Wahidah: "I'm honestly upset over the news because I feel like we're going to soon lose the only radio station in Singapore that gives countless opportunities to promising, small Singaporean bands. Lush just constantly makes an effort to push local campaigns, music and artists - and I really respect them for that. With Lush closing down real soon, I really hope that other local radio stations would make an effort to continue what Lush was doing. I have so much love for Lush99.5."

Spencer: "Personally, I didn't grow up in Singapore and didn't get to know Lush99.5 for very long. With that being said, however, I'm deeply saddened that they have announced their closure because of the fact that I am in the local music scene. Now since Lush 99.5 will no longer be on the radio, it takes away the chance for growing local musicians to be featured on mainstream radio that the nation can easily access. With the ever growing local music scene, the absence of Lush 99.5 will be dearly missed and will forever be cherished."


"The encouragement that Lush 99.5 gave to Singaporean music made great songs out of bedroom demos, artists out of amateurs. I will miss the surprise of hearing my favourite songs on air in the middle of an idle drive — just as I will miss telling people who said radio music was shit that they just weren't listening to the right station. And I will keep my fingers crossed for the hole they will leave to be patched over in some way, someday."


"Lush has been the beacon of alternative music in Singapore for a significant period of time, and it's rather unfortunate that it will be folding it doors this August. DTW is and will always grateful for its unyielding support, and its presence will undoubtedly be missed. Radio is an important component of the urban fabric, and we need it now more than ever before to foster a sense of community. Perhaps a similar model will evolve in the near future, but that's up to each and every one of us to make it happen."

Charlie Lim

"The reality of Lush no longer being on our airwaves is heartbreaking, but I doubt it comes as a shock to those who have been around enough to get how things work in this industry. The system that Lush was trying to thrive in simply cannot quantify let alone understand what the station represents, and what it means to the listeners that tune in.

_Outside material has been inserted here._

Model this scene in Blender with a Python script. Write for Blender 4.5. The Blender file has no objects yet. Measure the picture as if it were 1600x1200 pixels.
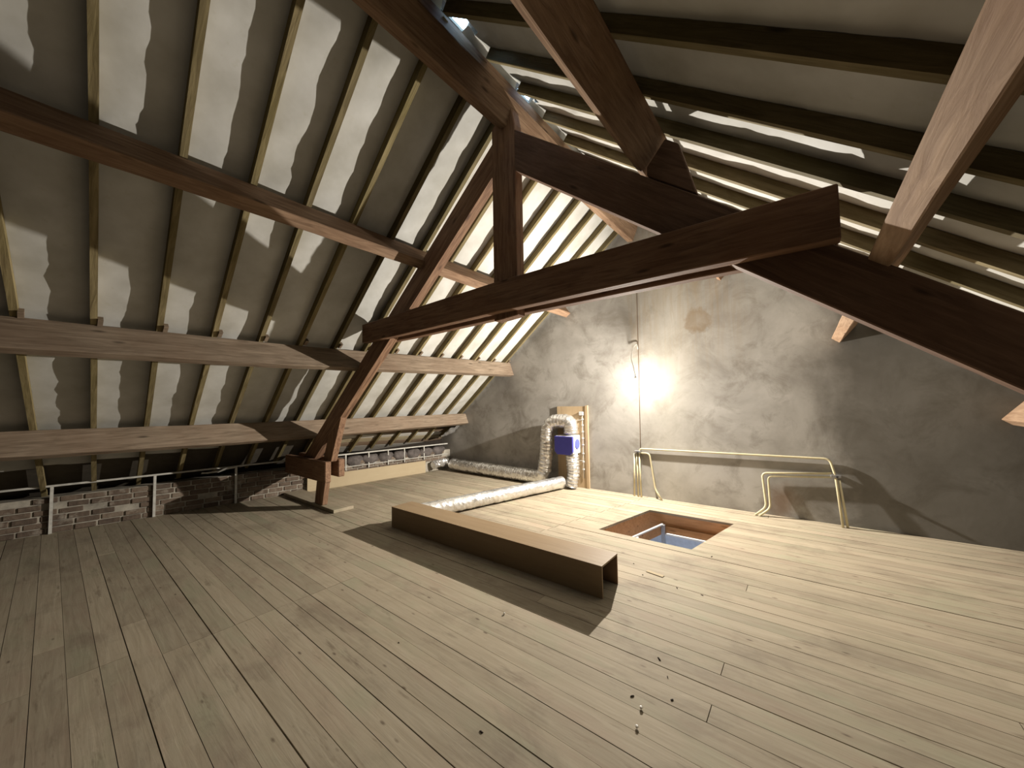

We will all be outraged and mourn and yell “fuck Mediacorp” for a few weeks on social media. But this is understandably a numbers game, and the current demographic simply cannot keep up what the system expects. I can only imagine how tiring it must be, constantly battling the corporate machine when the game was rigged from the beginning. The fact that the’ve lasted this long against the other mainstream stations has been an incredible effort. But unless there is some sort of government mandate (à la Triple J in Australia, or community radio support) there is very little anyone can do to change that for now.

So where do we go from here, and should we be worried at the state of the arts? I don’t know about you, but I’m actually relatively unfazed and excited for the future of how things will develop.

Because with or without an alternative music radio station, the people at Lush are some of the most hardworking, tenacious and forward-thinking individuals our tiny industry has been blessed with. They are Singapore’s tastemakers, critical thinkers, and risk-takers. And their talents cannot be contained within the singular format of radio alone.

So to everyone at Lush, thank you for doing what you’ve done for local music and the arts. We owe you all so much, and can’t wait to see what you guys will do next.


Lennat Mak

"A stab in the heart is actually how I felt when I heard the news from Vannessa Fernandez. Lush has always been the purveyor of music and arts made in this little Lion City of ours, where if you do anything remotely out of the mainstream, you will always and constantly have to fight the good fight. And Lush fought so well with that superbly passionate team - with tastefully curated campaigns and initatives (Artist of the Month, The Lush List, 50 Songs in 50 Days); and original content (the videos are often both entertaining and a visual delight!). As an independent musician, I cannot be more thankful for the existence of Lush because this is a station that walked the talk of supporting local music. As a listener, I'm totally bummed out 'coz this is one station that I can truly relate with in terms of music programming and content.

Hearing the friendly voices of Elias Soh, X'Ho, Rozz... and even the fellow musicians who host The Lush List, brought me much closer to the music made in Singapore that I love so much. Now, where do we go from here? Yes, of course we all know the crippling realities of commerical viability and how brutal the number game is. We can agree or disagree with the many opinion pieces of how the death of Lush has to inevitably happen. But let's not forget this: We live in a world's that constantly changing, and the music landscape has evolved so much over the last couple of years. As musicians, as media platforms, as art managers, what we can do is learn and do better. At the end of the day, the heart and its passion will be the constant fuel. So I'd say what Iggy Pop has once said, "Hang on, my love, and grow big and strong and take your hits and keep going.""


"Still trying to wrap my head around this heartbreaking news. It's not about my music, or your music, or whoever else's music they have supported.

It's about all that they've stood for, the community they've grown, the people they connected, the parties they've thrown, the artists they've discovered and nurtured, the blood, sweat, and tears and a hell lot of thankless hours they've poured into our humble scene.

I guess at the end of the day everything's just about numbers. whatever, Singapore.

Lush99.5, you'll always have a special place in all our hearts. Thank you, for everything."

Dru Chen

"The news hit me badly. I'm going to miss Lush. They always had the coolest parties. Most of all, they had the biggest hearts. And spirits. They believed in what we did as independent musicians, digging our sounds and exposing us to an audience who wanted something other than the usual mainstream music that gets force-fed to everyone around the world. 

Thanks for being THE underground. Thanks for making me Artist Of The Month when no one believed in me. Thank you forever for Elias, Vanessa, Chris, Rozz, and also Swing in the past. These wonderful souls mentored me and nurtured my talent on the radio. Thanks for making 'Turnaround' THE JAM. I love you all, and it's really sad to move on. The world is changing and we're on to streaming and other ways of music dissemination. I hope you all find happy homes in new places. Thank you for the good times, Lush 99.5."